In the entries below, find the line containing "Write the bpy" and the line containing "except Exception: pass". Copy those two lines and everything between them exactly, without the pictures.

>> START

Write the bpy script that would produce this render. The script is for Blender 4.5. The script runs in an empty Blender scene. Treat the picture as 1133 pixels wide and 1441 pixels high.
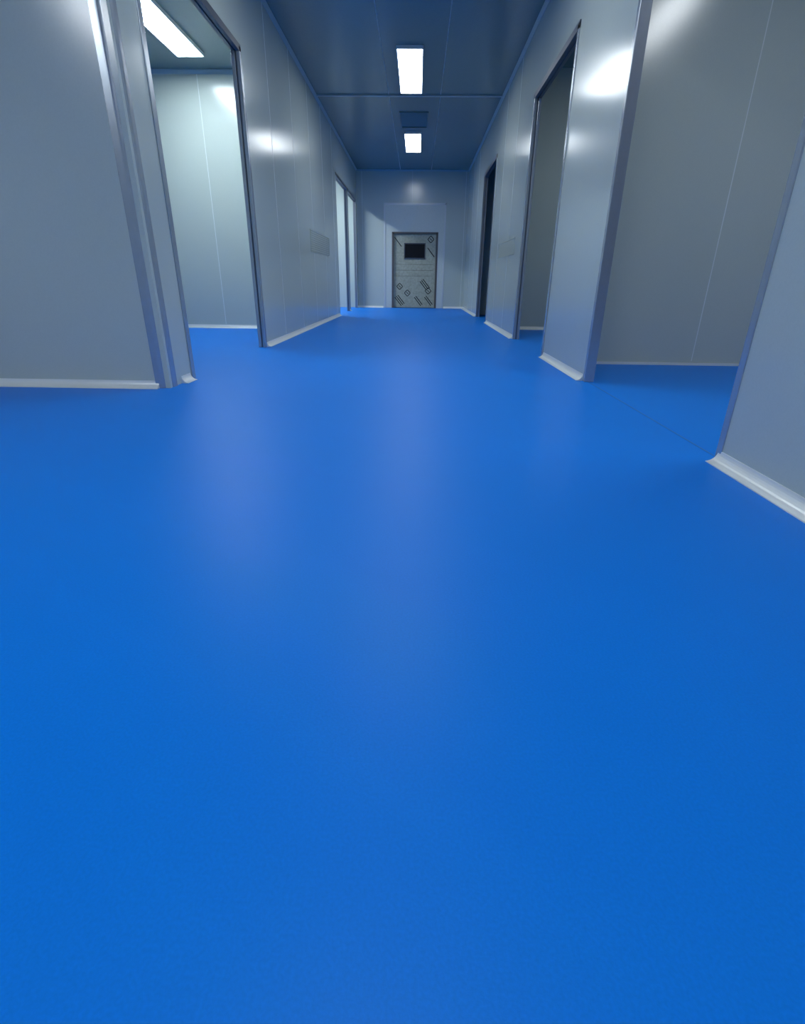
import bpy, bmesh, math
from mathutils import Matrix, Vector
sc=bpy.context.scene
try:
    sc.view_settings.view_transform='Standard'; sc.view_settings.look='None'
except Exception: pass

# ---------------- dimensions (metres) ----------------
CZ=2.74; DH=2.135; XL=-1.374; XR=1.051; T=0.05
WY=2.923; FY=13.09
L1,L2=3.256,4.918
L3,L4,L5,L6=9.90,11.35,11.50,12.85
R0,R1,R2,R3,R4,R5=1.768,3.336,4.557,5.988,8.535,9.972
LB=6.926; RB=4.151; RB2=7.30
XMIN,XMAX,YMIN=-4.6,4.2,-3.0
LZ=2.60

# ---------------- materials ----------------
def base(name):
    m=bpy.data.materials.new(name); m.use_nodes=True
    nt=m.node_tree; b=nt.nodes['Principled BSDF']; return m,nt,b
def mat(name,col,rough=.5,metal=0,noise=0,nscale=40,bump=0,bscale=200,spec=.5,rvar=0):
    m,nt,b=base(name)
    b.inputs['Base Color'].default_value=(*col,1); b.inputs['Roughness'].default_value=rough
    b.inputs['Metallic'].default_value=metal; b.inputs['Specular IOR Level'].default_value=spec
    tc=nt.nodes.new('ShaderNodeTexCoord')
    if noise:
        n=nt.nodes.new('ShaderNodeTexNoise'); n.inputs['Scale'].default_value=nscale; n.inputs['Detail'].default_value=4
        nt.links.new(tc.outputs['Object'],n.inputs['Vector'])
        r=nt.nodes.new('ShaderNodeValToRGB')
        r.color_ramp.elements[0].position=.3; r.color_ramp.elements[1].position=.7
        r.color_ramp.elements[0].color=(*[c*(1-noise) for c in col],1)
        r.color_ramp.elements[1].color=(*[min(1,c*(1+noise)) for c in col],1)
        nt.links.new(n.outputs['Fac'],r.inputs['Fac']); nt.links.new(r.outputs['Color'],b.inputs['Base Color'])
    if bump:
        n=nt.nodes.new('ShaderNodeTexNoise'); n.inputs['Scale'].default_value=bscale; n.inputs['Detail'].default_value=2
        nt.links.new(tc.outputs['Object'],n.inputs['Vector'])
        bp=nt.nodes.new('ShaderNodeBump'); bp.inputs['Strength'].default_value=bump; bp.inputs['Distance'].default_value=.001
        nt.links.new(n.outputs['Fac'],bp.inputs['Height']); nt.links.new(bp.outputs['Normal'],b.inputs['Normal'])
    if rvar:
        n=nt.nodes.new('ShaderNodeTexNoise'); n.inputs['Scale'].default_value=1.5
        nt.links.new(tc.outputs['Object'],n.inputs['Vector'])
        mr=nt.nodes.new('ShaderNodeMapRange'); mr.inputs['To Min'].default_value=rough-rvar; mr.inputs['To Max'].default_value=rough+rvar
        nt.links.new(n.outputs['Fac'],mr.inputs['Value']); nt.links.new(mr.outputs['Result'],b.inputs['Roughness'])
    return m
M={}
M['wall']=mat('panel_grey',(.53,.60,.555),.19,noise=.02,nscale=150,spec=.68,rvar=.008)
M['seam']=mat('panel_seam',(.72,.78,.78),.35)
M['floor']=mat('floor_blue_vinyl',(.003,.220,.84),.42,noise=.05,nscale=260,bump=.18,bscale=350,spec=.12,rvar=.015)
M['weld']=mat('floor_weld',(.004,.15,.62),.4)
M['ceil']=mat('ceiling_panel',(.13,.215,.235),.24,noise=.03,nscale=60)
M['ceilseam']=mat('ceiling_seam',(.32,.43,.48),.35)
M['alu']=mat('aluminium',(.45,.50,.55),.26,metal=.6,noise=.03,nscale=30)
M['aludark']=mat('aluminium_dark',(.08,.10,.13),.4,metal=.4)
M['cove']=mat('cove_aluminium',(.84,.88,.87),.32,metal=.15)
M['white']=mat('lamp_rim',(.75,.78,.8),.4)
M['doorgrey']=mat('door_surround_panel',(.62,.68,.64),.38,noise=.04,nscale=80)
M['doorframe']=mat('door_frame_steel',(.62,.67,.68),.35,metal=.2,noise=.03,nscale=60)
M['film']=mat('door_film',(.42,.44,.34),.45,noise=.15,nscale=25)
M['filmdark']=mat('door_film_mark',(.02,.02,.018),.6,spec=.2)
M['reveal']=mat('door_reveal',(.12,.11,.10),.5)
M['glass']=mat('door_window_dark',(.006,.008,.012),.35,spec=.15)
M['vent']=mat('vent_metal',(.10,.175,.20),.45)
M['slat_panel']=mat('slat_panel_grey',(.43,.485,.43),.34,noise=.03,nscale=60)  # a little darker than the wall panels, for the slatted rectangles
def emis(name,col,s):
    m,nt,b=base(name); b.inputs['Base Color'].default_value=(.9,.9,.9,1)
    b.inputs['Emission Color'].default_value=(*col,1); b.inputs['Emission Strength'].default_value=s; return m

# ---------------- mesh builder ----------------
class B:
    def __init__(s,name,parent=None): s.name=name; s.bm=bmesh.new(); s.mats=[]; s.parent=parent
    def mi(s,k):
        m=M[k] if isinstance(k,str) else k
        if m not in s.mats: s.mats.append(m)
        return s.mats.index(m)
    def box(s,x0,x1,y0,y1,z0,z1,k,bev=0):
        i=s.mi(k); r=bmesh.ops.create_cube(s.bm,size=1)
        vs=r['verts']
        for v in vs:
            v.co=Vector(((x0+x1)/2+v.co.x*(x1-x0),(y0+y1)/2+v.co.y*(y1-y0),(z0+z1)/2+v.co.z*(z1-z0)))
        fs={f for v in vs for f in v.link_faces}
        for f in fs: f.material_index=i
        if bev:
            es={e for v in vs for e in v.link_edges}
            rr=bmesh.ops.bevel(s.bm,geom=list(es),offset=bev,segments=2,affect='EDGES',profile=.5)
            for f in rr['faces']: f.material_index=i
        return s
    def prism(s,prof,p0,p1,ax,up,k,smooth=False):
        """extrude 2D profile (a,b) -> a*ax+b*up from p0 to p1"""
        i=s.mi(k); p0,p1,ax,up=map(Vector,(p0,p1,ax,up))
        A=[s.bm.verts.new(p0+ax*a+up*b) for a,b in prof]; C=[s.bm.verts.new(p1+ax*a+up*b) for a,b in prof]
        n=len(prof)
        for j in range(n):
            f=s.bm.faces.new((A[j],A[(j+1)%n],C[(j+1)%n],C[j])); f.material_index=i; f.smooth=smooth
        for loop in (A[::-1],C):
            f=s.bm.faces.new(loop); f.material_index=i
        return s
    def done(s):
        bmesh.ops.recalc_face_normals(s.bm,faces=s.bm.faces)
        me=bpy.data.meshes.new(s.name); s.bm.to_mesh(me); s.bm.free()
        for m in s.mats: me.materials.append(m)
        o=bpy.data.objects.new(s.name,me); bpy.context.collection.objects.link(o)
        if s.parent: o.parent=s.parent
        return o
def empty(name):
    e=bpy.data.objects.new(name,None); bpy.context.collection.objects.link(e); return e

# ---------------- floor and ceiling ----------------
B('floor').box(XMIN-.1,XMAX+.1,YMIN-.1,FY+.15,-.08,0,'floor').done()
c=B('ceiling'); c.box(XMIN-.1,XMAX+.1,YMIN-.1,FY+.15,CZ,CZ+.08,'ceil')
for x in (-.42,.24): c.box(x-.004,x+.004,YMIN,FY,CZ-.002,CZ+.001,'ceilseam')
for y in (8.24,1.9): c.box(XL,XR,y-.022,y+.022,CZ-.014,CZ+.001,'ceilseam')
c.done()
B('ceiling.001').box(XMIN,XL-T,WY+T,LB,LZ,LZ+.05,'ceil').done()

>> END
>> START

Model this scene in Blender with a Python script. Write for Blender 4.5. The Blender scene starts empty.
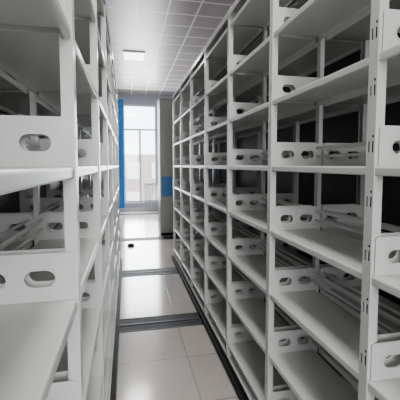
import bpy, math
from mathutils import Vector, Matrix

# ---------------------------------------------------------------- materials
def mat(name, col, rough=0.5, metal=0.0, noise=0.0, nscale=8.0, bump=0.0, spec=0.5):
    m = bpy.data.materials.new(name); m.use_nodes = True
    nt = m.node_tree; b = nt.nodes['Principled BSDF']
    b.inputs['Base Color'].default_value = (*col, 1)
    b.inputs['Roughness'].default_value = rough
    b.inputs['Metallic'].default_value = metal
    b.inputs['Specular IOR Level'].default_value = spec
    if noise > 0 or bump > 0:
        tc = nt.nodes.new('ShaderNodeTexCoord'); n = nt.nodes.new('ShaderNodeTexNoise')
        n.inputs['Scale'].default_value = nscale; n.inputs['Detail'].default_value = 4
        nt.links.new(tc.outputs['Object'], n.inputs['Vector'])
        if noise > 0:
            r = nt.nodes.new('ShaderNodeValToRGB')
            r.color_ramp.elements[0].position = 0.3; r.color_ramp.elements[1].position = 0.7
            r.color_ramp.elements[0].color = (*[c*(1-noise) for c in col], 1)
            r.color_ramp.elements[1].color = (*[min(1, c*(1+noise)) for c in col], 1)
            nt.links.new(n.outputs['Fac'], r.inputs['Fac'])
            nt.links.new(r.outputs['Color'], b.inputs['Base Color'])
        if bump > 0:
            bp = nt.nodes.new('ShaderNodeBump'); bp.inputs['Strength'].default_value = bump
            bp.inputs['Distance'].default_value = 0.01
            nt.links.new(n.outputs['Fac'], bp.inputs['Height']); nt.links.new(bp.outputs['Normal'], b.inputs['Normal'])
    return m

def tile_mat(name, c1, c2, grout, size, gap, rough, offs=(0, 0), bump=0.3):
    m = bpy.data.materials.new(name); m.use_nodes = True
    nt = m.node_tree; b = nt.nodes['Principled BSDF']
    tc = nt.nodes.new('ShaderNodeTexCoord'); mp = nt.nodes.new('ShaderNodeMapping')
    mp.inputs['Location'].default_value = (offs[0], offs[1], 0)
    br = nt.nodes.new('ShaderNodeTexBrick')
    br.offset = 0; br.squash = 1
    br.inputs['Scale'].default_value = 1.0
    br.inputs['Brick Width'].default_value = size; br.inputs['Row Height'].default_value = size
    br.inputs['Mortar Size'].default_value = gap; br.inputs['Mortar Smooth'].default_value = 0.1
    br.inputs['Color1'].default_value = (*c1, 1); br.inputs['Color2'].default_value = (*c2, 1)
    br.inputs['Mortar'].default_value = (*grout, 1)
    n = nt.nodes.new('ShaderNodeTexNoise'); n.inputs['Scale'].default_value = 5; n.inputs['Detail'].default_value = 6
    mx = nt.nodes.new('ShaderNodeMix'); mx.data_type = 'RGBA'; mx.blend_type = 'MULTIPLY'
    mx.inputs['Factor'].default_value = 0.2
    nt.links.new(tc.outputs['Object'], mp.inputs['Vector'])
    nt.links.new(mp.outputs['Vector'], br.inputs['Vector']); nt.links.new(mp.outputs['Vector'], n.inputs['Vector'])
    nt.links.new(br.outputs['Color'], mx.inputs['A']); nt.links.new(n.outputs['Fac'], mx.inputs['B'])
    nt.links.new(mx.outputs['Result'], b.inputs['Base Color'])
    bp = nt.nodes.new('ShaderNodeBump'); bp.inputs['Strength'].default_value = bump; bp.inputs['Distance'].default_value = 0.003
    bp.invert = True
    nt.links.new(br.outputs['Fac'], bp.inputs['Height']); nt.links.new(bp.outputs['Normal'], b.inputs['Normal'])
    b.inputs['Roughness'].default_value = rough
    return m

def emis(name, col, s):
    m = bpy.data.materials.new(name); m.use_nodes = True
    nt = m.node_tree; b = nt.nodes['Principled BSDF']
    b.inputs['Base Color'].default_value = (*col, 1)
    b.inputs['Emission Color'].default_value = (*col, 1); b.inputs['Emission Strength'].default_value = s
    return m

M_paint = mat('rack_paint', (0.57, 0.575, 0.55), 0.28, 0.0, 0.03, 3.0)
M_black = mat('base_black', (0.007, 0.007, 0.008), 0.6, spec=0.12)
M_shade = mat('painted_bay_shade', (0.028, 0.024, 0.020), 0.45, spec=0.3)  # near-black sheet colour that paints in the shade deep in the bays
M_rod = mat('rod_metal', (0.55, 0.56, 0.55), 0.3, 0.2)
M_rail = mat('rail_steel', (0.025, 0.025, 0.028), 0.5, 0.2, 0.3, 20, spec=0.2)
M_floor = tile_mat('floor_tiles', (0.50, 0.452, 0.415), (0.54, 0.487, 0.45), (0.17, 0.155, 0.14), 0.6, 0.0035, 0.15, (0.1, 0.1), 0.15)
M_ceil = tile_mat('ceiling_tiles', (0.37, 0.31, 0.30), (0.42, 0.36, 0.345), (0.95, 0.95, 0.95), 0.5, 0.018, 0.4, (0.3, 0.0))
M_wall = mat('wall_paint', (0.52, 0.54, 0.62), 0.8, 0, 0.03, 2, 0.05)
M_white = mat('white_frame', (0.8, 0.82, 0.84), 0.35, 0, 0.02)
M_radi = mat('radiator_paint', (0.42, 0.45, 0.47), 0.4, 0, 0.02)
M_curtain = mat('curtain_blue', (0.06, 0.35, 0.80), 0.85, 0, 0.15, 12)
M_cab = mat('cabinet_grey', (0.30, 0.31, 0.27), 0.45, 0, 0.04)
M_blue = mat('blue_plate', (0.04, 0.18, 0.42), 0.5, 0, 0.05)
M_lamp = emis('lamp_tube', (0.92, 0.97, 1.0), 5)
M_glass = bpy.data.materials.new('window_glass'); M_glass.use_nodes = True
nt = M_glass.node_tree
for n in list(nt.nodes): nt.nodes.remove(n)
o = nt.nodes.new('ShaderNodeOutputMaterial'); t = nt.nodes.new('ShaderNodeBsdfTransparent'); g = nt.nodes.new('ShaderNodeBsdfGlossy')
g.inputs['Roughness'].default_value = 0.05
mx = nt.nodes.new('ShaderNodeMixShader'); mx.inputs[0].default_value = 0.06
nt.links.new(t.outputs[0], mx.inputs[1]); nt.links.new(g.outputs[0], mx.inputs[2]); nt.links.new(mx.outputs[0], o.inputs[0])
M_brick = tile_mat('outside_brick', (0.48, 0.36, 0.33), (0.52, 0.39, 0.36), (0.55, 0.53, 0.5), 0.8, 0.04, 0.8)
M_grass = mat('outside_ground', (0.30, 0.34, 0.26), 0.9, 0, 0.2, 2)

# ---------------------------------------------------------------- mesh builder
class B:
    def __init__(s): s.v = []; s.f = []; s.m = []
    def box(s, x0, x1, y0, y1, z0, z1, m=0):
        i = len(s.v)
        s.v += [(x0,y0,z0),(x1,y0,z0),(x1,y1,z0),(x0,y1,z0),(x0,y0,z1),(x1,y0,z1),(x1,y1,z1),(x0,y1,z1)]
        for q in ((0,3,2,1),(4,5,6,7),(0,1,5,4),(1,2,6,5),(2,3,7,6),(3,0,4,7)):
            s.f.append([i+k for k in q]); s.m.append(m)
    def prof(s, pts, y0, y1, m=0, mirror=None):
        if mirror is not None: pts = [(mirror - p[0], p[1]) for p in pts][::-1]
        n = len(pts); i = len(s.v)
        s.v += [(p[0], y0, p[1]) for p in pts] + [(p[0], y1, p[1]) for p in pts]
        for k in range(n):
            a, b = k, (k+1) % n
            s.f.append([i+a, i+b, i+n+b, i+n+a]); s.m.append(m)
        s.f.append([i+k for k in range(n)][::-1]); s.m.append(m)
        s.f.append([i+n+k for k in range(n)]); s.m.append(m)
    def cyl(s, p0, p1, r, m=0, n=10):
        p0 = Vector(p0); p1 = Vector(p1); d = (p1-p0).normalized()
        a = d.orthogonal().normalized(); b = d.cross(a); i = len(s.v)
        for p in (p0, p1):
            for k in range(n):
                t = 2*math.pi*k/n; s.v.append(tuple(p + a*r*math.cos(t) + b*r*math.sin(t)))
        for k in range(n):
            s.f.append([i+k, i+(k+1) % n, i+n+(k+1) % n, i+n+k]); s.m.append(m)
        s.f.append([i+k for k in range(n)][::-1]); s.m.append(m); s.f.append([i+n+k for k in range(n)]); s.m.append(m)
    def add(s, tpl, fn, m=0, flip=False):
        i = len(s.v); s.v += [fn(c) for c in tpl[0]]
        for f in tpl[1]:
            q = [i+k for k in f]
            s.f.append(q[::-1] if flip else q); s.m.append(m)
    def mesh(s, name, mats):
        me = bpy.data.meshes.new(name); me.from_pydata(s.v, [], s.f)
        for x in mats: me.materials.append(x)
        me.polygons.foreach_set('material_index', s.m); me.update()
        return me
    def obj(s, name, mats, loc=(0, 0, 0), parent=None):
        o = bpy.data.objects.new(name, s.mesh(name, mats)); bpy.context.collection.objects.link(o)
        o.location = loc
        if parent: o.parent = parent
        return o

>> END
>> START

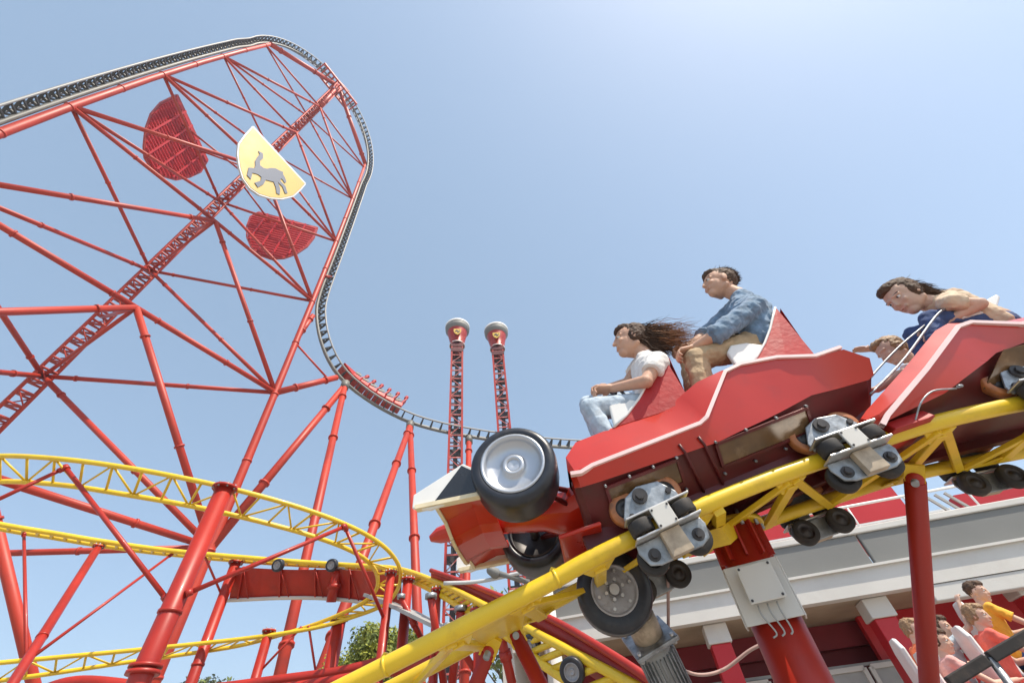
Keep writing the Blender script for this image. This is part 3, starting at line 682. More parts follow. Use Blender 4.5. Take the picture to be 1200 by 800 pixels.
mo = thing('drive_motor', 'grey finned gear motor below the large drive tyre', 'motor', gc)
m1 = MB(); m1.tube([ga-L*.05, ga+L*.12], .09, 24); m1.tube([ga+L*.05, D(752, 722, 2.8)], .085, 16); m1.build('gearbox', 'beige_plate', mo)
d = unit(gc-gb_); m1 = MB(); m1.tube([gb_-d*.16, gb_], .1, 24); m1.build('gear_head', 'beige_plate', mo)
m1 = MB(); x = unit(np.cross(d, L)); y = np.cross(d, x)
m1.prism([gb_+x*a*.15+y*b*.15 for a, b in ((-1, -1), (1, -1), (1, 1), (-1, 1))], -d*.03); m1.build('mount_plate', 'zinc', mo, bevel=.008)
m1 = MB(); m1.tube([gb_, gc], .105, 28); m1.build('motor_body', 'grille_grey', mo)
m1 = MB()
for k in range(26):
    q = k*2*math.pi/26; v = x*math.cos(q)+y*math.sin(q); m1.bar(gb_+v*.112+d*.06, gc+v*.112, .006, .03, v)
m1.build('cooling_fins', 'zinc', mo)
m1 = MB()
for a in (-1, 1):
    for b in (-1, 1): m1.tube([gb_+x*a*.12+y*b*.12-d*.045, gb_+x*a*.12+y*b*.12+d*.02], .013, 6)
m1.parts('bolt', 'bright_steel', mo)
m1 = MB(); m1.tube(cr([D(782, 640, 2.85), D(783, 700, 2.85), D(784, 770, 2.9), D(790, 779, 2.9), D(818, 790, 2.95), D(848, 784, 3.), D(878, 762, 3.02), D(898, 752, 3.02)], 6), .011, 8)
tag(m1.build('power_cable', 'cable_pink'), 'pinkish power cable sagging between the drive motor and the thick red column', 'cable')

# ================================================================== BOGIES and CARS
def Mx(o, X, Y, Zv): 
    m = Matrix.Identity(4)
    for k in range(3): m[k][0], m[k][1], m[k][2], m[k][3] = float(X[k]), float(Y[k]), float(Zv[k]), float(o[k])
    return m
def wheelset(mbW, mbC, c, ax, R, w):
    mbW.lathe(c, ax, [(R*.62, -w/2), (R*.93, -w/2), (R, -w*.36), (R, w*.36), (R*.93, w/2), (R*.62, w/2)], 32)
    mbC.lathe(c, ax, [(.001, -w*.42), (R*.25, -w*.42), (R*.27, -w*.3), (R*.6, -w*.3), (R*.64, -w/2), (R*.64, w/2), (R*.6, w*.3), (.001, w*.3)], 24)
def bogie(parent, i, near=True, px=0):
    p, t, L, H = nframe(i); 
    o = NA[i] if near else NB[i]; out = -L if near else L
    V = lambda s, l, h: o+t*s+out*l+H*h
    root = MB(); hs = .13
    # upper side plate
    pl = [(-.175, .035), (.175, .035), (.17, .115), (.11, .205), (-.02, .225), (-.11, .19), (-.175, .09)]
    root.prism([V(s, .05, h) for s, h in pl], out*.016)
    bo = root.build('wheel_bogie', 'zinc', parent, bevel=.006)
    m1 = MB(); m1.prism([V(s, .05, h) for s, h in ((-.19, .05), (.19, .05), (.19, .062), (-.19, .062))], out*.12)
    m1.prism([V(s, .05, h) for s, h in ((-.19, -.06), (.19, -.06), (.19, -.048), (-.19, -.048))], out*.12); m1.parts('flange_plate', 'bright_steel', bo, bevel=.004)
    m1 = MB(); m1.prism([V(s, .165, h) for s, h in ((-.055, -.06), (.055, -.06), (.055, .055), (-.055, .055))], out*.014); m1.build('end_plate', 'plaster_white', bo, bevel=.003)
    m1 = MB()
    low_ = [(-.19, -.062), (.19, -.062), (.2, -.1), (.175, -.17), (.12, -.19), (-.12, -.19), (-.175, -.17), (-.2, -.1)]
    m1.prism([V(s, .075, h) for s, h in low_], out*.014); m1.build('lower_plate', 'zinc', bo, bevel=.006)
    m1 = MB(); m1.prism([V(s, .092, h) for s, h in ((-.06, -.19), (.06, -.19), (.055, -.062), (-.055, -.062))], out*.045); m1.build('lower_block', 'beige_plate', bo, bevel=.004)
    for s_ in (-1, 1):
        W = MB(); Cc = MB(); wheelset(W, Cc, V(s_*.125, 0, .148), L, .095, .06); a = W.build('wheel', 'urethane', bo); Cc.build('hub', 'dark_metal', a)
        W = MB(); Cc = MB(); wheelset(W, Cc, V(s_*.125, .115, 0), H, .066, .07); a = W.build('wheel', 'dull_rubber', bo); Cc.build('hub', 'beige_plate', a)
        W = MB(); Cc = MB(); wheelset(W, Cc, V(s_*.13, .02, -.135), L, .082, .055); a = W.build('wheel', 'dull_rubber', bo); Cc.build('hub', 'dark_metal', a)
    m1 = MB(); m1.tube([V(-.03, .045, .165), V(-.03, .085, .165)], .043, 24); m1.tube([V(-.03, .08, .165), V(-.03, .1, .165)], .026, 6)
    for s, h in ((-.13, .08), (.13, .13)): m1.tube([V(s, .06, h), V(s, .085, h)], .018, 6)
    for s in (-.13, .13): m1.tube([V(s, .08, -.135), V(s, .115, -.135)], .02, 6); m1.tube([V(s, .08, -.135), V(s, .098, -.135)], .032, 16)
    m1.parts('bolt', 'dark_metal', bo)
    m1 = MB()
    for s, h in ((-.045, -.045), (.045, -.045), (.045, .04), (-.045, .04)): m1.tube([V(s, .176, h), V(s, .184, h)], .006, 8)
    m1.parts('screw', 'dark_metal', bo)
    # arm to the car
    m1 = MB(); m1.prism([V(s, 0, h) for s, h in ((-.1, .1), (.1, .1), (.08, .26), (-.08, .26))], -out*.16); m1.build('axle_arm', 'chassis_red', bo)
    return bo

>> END

◆ **EXERCISE SOLUTION**
Write the bpy script that would produce this render. The script is for Blender 4.5. The script runs in an empty Blender scene. Treat the picture as 1133 pixels wide and 1441 pixels high.
import bpy, bmesh, math
from mathutils import Matrix, Vector
sc=bpy.context.scene
try:
    sc.view_settings.view_transform='Standard'; sc.view_settings.look='None'
except Exception: pass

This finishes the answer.